世界中どこでも1時間以内に攻撃可能な大陸間弾道ミサイルで、オバマの核削減政策にも合致。ただし兵器開発競争を招く危険性もある

2009年11月5日(木)16時45分
ベンジャミン・サザーランド

核抜き 国防総省は非核ICBMの2年以内の実用化を目指している(写真は核弾頭搭載型の「ピースキーパー」) U.S. Air Force photo

 アメリカ政府は今後、戦艦や航空機、兵員を敵地近くに展開する必要性を減らす一方で、世界各地の敵や脅威に対していかに軍事的圧力を加えていくのか。

 その切り札と期待される新型兵器は、バラク・オバマ大統領の核兵器削減計画にも重要な役割を果たすかもしれない。

■構想 国防総省は現在、核弾頭を搭載しない大陸間弾道ミサイル(ICBM)を開発中で、2年以内の実用化を目指している。弾頭には通常の爆薬を搭載し、地球上のほとんどの地点に1時間以内に命中させることができる。

 ICBMは発射されると大気圏外を飛行する。

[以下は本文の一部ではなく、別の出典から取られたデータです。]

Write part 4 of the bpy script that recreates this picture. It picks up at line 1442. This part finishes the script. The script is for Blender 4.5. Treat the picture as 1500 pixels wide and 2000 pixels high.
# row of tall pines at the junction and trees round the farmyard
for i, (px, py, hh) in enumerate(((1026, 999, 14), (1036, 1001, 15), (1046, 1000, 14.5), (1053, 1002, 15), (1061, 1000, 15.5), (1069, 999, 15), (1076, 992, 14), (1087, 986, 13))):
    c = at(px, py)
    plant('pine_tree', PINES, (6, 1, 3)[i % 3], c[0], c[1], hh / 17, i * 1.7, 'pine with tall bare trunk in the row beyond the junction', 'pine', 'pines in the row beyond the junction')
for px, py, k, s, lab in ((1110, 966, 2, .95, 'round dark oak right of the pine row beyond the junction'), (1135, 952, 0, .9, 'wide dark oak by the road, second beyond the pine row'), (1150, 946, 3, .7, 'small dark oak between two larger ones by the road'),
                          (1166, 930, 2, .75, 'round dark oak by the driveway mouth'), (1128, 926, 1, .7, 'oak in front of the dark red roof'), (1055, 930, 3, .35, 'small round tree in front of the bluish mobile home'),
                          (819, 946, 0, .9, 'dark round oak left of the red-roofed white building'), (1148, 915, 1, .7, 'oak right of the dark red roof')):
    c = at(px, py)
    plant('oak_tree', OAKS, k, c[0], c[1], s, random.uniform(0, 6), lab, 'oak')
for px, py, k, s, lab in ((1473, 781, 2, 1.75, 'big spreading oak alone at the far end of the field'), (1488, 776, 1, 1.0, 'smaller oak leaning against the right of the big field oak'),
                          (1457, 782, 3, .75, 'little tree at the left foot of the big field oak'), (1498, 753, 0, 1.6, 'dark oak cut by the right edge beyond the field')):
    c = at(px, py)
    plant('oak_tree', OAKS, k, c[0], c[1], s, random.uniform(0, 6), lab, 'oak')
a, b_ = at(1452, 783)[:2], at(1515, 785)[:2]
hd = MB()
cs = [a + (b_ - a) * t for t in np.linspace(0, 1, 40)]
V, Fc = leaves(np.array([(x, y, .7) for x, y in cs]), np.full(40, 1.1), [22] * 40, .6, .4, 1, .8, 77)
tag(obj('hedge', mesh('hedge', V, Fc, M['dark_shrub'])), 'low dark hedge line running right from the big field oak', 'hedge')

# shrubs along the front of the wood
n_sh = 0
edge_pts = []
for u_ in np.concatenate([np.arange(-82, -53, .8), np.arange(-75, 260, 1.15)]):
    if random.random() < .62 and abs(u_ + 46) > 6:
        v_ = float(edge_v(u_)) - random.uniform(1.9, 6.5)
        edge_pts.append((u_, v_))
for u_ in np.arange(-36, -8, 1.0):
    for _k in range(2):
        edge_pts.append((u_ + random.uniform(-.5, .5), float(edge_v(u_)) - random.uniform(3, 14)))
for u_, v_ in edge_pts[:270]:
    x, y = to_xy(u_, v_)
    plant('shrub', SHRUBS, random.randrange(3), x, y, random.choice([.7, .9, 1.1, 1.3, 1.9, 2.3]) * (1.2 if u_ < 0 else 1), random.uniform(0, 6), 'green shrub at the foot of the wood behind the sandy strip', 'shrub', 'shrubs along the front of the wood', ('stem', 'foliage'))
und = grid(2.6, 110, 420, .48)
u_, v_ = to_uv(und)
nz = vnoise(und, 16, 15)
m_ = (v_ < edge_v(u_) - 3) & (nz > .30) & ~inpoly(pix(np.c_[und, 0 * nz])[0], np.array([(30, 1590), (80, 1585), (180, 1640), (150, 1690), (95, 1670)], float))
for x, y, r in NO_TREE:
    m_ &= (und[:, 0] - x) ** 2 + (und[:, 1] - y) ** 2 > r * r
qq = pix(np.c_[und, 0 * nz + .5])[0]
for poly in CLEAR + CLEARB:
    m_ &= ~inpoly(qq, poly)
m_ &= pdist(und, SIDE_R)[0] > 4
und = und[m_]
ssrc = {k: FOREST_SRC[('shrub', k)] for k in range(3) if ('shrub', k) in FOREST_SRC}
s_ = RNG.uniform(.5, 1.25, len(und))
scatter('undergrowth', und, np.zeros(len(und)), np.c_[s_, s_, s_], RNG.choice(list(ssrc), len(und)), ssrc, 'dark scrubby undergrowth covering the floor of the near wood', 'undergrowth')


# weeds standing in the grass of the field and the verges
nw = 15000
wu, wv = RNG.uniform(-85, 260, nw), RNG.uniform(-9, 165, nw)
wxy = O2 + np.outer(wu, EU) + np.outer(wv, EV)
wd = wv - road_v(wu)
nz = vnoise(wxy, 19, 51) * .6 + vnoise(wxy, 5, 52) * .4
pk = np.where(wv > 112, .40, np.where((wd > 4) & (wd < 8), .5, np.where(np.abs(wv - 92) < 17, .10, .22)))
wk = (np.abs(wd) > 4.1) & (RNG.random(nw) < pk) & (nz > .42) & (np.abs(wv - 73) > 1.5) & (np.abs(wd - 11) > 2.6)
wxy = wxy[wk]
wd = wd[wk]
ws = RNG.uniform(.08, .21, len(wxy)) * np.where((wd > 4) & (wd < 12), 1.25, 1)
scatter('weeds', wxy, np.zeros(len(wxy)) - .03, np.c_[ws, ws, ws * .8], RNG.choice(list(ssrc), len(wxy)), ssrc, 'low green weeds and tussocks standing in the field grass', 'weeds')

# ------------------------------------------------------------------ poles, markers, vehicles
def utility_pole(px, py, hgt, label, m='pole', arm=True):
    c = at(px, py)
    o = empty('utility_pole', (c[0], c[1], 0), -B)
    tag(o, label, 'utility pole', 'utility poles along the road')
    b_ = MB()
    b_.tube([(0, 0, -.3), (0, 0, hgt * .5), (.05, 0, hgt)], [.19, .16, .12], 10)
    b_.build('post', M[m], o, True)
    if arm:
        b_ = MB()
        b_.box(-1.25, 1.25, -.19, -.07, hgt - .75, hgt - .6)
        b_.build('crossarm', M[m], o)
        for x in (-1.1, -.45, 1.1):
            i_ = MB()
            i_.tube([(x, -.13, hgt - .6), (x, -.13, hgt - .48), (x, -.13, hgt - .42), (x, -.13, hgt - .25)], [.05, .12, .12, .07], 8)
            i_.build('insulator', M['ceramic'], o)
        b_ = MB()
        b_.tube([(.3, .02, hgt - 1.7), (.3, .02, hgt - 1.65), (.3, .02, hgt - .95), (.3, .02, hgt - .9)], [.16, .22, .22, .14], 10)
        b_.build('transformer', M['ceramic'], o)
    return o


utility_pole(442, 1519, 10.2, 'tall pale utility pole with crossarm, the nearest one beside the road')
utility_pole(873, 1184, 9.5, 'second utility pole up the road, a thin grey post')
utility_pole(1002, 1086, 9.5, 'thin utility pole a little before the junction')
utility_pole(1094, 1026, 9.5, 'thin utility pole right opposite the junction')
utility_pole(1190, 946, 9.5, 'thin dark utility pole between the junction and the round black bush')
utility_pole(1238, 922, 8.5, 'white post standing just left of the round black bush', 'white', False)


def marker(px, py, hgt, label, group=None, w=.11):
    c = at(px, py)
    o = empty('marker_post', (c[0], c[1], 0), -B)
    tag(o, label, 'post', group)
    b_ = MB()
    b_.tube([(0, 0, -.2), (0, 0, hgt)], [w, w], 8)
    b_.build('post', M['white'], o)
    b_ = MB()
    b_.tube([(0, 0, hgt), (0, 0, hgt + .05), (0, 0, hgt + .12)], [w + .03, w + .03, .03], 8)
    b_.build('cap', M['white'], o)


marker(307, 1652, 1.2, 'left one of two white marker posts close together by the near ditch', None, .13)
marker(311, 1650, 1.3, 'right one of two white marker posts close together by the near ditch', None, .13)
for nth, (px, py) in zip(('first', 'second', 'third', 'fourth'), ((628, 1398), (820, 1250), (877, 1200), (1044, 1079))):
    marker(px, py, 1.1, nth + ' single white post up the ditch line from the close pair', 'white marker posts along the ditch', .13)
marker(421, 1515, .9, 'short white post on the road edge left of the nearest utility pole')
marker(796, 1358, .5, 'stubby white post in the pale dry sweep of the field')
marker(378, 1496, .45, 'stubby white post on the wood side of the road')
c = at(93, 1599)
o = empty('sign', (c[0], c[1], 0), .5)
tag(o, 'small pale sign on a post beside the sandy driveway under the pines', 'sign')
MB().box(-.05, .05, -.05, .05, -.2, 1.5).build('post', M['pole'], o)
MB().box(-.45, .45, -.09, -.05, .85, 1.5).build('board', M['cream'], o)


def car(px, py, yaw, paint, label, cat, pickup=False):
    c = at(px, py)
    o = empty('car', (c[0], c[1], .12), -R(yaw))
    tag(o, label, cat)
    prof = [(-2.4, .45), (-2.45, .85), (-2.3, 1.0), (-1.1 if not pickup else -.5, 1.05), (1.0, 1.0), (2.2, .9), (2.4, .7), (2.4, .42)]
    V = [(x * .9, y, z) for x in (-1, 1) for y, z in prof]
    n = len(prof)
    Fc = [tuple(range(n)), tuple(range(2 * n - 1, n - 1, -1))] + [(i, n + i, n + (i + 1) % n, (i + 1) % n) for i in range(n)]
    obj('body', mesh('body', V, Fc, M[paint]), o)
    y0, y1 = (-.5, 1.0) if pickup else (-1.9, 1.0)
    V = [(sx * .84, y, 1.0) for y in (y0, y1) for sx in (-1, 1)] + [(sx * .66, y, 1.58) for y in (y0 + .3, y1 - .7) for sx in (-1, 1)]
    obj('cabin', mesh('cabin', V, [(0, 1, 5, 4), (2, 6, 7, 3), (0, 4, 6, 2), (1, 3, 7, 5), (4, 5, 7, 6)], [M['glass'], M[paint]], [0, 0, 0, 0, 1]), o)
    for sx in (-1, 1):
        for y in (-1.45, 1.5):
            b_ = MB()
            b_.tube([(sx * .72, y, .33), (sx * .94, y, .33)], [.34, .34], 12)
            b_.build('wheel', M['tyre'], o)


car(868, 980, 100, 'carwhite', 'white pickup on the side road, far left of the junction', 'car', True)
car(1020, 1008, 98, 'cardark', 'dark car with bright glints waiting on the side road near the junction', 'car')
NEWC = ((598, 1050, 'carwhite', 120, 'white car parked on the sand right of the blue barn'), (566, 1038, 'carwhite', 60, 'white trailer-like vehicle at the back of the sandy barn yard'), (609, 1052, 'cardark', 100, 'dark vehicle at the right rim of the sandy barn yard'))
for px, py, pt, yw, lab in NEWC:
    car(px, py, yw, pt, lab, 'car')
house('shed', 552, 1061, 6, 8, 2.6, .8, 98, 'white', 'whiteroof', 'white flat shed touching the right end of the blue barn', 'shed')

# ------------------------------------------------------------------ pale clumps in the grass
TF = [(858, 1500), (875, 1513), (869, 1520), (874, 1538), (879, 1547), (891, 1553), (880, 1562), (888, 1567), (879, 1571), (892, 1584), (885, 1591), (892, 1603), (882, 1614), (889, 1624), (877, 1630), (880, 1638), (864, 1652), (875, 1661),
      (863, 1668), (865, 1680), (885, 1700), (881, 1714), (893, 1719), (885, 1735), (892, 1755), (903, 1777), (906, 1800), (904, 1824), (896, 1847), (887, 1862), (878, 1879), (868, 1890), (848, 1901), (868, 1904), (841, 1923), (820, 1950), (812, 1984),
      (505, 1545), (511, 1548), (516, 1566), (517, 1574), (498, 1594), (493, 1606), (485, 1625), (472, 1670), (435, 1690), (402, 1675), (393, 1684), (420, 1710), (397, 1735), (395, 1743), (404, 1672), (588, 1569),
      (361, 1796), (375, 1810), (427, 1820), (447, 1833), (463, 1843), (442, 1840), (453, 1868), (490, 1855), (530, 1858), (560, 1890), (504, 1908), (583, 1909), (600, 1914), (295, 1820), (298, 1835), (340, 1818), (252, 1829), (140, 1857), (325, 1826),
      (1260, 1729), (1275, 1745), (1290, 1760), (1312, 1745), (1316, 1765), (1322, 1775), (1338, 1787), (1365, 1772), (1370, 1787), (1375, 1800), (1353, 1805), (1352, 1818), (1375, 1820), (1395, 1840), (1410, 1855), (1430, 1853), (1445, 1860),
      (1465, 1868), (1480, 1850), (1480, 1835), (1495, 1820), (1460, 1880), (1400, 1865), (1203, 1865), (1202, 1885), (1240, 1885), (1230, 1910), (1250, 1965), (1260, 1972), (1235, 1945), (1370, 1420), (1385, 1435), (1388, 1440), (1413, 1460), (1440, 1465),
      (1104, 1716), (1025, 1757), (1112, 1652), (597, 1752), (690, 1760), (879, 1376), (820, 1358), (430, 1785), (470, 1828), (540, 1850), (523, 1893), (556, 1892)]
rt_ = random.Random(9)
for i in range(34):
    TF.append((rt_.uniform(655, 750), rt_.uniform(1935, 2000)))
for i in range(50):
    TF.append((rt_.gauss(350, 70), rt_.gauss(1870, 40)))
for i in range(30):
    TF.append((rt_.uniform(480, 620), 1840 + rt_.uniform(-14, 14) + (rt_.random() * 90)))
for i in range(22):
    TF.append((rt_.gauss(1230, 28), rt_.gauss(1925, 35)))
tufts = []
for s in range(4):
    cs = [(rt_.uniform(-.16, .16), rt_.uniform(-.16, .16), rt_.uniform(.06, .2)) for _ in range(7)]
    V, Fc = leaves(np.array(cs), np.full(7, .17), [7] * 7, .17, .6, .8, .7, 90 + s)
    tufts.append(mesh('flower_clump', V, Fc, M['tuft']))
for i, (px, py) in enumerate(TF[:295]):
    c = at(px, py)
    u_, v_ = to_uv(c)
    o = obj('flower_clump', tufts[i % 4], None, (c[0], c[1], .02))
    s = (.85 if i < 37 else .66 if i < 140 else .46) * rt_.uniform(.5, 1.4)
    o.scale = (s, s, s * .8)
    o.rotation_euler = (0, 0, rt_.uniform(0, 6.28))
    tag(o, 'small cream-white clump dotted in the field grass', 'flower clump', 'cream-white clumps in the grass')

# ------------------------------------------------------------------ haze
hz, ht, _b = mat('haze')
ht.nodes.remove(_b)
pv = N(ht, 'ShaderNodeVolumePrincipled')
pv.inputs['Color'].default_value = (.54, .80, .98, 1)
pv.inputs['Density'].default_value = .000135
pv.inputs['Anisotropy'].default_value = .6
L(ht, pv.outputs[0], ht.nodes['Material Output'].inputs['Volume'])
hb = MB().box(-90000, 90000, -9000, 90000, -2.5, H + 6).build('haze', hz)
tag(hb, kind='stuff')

このため、たいていのレーダーシステムからは捕捉不可能であるとともに、通過国から領空侵犯に問われることもない。

 こうした能力の高さから、アメリカ政府は新型ICBMに「かなりの予算を投じる用意がある」と、今年引退するまで空軍の技術部門トップを務めたマーク・ルイスは言う。

■背景 ある種の攻撃においては、速度や防空能力、射程の問題から軍用機や巡航ミサイルは力不足だ。

 たとえば1998年、アラビア海から発射されたアメリカの巡航ミサイル「トマホーク」は、アフガニスタンのアルカイダの訓練キャンプに命中した。だが、着弾したときにはすでにウサマ・ビンラディンは逃げていたと、当時テロ対策についてビル・クリントン大統領の顧問を務めていたリチャード・クラークは言う。

 現代でも巡航ミサイルは最高速度が音速の3倍に届かないのに対し、ICBMの飛行速度は音速の15倍を超える。

 また米陸空海軍はそれぞれ、独自の「世界規模の迅速攻撃」システムを提案している。それによれば、飛行中のミサイル制御能力を改善するといった目的のために最新技術も一部では必要だということだ。

 だがICBMは実用化されてから数十年も経っており、「もはや技術的な高いハードルは残っていない」と、ワシントンにある軍備管理協会の研究主任トム・コリーナは言う。

 コンサルタント会社ストラトフォーの軍事専門家ネーサン・ヒューズによれば、来年に予定される国防総省の「4年ごとの国防政策見直し(QDR)」では、非核ICBMにさらに重点を置くことになるとみられる。ジェームズ・カートライト統合参謀本部副議長も熱心な推進派だ。

 ヨーロッパにおけるミサイル防衛(MD)ではロシアの反発を受けて計画を見直したオバマ政権だが、新型ICBMの開発中止を求めるロシアの呼びかけには抵抗している。

■結論 新型ICBMは、核搭載型のICBMと識別が可能なように設計されるだろう。それでもロシアなどの大国が、近隣国への非核ICBMによる攻撃を自国への核攻撃だと勘違いする危険性は残っている。

 新型ICBMをめぐる技術革新が新たな兵器開発競争に火をつける可能性もある。オバマ政権はこうした副作用がアメリカにとって大きな障害にならないかどうか、判断を迫られることになるだろう。